--- BEGIN ---
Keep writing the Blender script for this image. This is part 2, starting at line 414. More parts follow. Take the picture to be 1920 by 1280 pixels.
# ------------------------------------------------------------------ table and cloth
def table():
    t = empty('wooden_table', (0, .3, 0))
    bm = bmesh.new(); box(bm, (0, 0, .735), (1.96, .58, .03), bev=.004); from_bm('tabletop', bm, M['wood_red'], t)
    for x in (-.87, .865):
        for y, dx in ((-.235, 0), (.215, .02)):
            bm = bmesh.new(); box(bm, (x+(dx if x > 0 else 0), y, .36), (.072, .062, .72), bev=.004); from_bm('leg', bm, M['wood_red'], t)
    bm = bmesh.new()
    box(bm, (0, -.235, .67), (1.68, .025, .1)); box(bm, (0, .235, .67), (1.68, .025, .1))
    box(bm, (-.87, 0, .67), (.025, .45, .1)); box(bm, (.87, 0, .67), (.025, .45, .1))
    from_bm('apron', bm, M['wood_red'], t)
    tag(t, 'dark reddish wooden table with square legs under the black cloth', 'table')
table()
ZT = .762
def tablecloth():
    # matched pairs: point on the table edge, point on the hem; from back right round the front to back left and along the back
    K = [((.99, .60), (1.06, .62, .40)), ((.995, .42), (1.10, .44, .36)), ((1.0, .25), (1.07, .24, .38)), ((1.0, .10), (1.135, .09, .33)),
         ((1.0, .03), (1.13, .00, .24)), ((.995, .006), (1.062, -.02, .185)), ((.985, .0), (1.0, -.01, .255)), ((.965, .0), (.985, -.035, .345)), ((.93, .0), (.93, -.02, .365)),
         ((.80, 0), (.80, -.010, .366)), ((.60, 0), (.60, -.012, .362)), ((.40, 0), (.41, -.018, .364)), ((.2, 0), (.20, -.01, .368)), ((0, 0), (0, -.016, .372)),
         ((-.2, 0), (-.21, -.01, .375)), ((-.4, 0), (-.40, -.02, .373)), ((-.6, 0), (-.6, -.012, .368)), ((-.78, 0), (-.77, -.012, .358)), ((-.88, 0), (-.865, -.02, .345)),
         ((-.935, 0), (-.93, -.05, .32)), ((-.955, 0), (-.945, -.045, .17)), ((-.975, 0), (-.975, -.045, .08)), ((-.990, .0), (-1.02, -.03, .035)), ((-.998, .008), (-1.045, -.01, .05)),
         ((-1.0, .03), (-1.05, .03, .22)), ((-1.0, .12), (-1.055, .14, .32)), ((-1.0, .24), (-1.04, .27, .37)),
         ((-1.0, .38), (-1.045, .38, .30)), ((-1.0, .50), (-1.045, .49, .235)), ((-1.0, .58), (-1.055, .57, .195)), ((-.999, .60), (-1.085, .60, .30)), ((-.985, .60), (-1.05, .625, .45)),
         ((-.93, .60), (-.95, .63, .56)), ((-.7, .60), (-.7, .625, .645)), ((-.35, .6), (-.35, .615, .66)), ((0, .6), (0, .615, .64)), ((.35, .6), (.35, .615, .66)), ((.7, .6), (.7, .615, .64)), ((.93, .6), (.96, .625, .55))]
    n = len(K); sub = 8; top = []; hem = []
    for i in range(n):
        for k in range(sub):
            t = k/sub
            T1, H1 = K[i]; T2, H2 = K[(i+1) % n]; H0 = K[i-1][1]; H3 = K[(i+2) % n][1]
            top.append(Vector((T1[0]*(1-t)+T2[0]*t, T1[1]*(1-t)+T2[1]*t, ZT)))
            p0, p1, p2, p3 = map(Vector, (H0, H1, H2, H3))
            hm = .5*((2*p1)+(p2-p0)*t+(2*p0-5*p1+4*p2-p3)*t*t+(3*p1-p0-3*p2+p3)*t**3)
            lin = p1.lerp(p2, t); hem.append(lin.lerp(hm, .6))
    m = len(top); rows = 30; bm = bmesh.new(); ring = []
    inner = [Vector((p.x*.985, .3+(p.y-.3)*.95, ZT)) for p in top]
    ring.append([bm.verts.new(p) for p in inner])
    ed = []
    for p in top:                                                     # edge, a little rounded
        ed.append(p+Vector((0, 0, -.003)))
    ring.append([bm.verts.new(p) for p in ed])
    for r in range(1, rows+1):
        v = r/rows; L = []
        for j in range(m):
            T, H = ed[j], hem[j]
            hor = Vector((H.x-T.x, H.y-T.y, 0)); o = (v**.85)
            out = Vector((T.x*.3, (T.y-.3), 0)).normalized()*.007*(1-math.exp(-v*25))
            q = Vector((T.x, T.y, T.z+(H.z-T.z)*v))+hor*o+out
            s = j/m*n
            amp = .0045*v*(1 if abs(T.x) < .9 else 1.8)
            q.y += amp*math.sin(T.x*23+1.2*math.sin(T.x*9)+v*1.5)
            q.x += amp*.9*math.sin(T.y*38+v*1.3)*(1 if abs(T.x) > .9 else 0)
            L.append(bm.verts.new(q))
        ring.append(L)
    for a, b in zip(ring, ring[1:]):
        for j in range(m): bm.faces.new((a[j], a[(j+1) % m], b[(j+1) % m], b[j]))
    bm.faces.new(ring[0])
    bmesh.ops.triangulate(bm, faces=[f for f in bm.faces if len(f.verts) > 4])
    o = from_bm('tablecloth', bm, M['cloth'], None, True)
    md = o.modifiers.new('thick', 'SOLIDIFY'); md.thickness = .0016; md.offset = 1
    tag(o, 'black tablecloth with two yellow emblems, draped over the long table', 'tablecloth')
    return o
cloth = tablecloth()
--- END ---
**Aim**
Without leaving anything out, quote all the data.

**Exercise answer**
Keep writing the Blender script for this image. This is part 2, starting at line 414. More parts follow. Take the picture to be 1920 by 1280 pixels.
# ------------------------------------------------------------------ table and cloth
def table():
    t = empty('wooden_table', (0, .3, 0))
    bm = bmesh.new(); box(bm, (0, 0, .735), (1.96, .58, .03), bev=.004); from_bm('tabletop', bm, M['wood_red'], t)
    for x in (-.87, .865):
        for y, dx in ((-.235, 0), (.215, .02)):
            bm = bmesh.new(); box(bm, (x+(dx if x > 0 else 0), y, .36), (.072, .062, .72), bev=.004); from_bm('leg', bm, M['wood_red'], t)
    bm = bmesh.new()
    box(bm, (0, -.235, .67), (1.68, .025, .1)); box(bm, (0, .235, .67), (1.68, .025, .1))
    box(bm, (-.87, 0, .67), (.025, .45, .1)); box(bm, (.87, 0, .67), (.025, .45, .1))
    from_bm('apron', bm, M['wood_red'], t)
    tag(t, 'dark reddish wooden table with square legs under the black cloth', 'table')
table()
ZT = .762
def tablecloth():
    # matched pairs: point on the table edge, point on the hem; from back right round the front to back left and along the back
    K = [((.99, .60), (1.06, .62, .40)), ((.995, .42), (1.10, .44, .36)), ((1.0, .25), (1.07, .24, .38)), ((1.0, .10), (1.135, .09, .33)),
         ((1.0, .03), (1.13, .00, .24)), ((.995, .006), (1.062, -.02, .185)), ((.985, .0), (1.0, -.01, .255)), ((.965, .0), (.985, -.035, .345)), ((.93, .0), (.93, -.02, .365)),
         ((.80, 0), (.80, -.010, .366)), ((.60, 0), (.60, -.012, .362)), ((.40, 0), (.41, -.018, .364)), ((.2, 0), (.20, -.01, .368)), ((0, 0), (0, -.016, .372)),
         ((-.2, 0), (-.21, -.01, .375)), ((-.4, 0), (-.40, -.02, .373)), ((-.6, 0), (-.6, -.012, .368)), ((-.78, 0), (-.77, -.012, .358)), ((-.88, 0), (-.865, -.02, .345)),
         ((-.935, 0), (-.93, -.05, .32)), ((-.955, 0), (-.945, -.045, .17)), ((-.975, 0), (-.975, -.045, .08)), ((-.990, .0), (-1.02, -.03, .035)), ((-.998, .008), (-1.045, -.01, .05)),
         ((-1.0, .03), (-1.05, .03, .22)), ((-1.0, .12), (-1.055, .14, .32)), ((-1.0, .24), (-1.04, .27, .37)),
         ((-1.0, .38), (-1.045, .38, .30)), ((-1.0, .50), (-1.045, .49, .235)), ((-1.0, .58), (-1.055, .57, .195)), ((-.999, .60), (-1.085, .60, .30)), ((-.985, .60), (-1.05, .625, .45)),
         ((-.93, .60), (-.95, .63, .56)), ((-.7, .60), (-.7, .625, .645)), ((-.35, .6), (-.35, .615, .66)), ((0, .6), (0, .615, .64)), ((.35, .6), (.35, .615, .66)), ((.7, .6), (.7, .615, .64)), ((.93, .6), (.96, .625, .55))]
    n = len(K); sub = 8; top = []; hem = []
    for i in range(n):
        for k in range(sub):
            t = k/sub
            T1, H1 = K[i]; T2, H2 = K[(i+1) % n]; H0 = K[i-1][1]; H3 = K[(i+2) % n][1]
            top.append(Vector((T1[0]*(1-t)+T2[0]*t, T1[1]*(1-t)+T2[1]*t, ZT)))
            p0, p1, p2, p3 = map(Vector, (H0, H1, H2, H3))
            hm = .5*((2*p1)+(p2-p0)*t+(2*p0-5*p1+4*p2-p3)*t*t+(3*p1-p0-3*p2+p3)*t**3)
            lin = p1.lerp(p2, t); hem.append(lin.lerp(hm, .6))
    m = len(top); rows = 30; bm = bmesh.new(); ring = []
    inner = [Vector((p.x*.985, .3+(p.y-.3)*.95, ZT)) for p in top]
    ring.append([bm.verts.new(p) for p in inner])
    ed = []
    for p in top:                                                     # edge, a little rounded
        ed.append(p+Vector((0, 0, -.003)))
    ring.append([bm.verts.new(p) for p in ed])
    for r in range(1, rows+1):
        v = r/rows; L = []
        for j in range(m):
            T, H = ed[j], hem[j]
            hor = Vector((H.x-T.x, H.y-T.y, 0)); o = (v**.85)
            out = Vector((T.x*.3, (T.y-.3), 0)).normalized()*.007*(1-math.exp(-v*25))
            q = Vector((T.x, T.y, T.z+(H.z-T.z)*v))+hor*o+out
            s = j/m*n
            amp = .0045*v*(1 if abs(T.x) < .9 else 1.8)
            q.y += amp*math.sin(T.x*23+1.2*math.sin(T.x*9)+v*1.5)
            q.x += amp*.9*math.sin(T.y*38+v*1.3)*(1 if abs(T.x) > .9 else 0)
            L.append(bm.verts.new(q))
        ring.append(L)
    for a, b in zip(ring, ring[1:]):
        for j in range(m): bm.faces.new((a[j], a[(j+1) % m], b[(j+1) % m], b[j]))
    bm.faces.new(ring[0])
    bmesh.ops.triangulate(bm, faces=[f for f in bm.faces if len(f.verts) > 4])
    o = from_bm('tablecloth', bm, M['cloth'], None, True)
    md = o.modifiers.new('thick', 'SOLIDIFY'); md.thickness = .0016; md.offset = 1
    tag(o, 'black tablecloth with two yellow emblems, draped over the long table', 'tablecloth')
    return o
cloth = tablecloth()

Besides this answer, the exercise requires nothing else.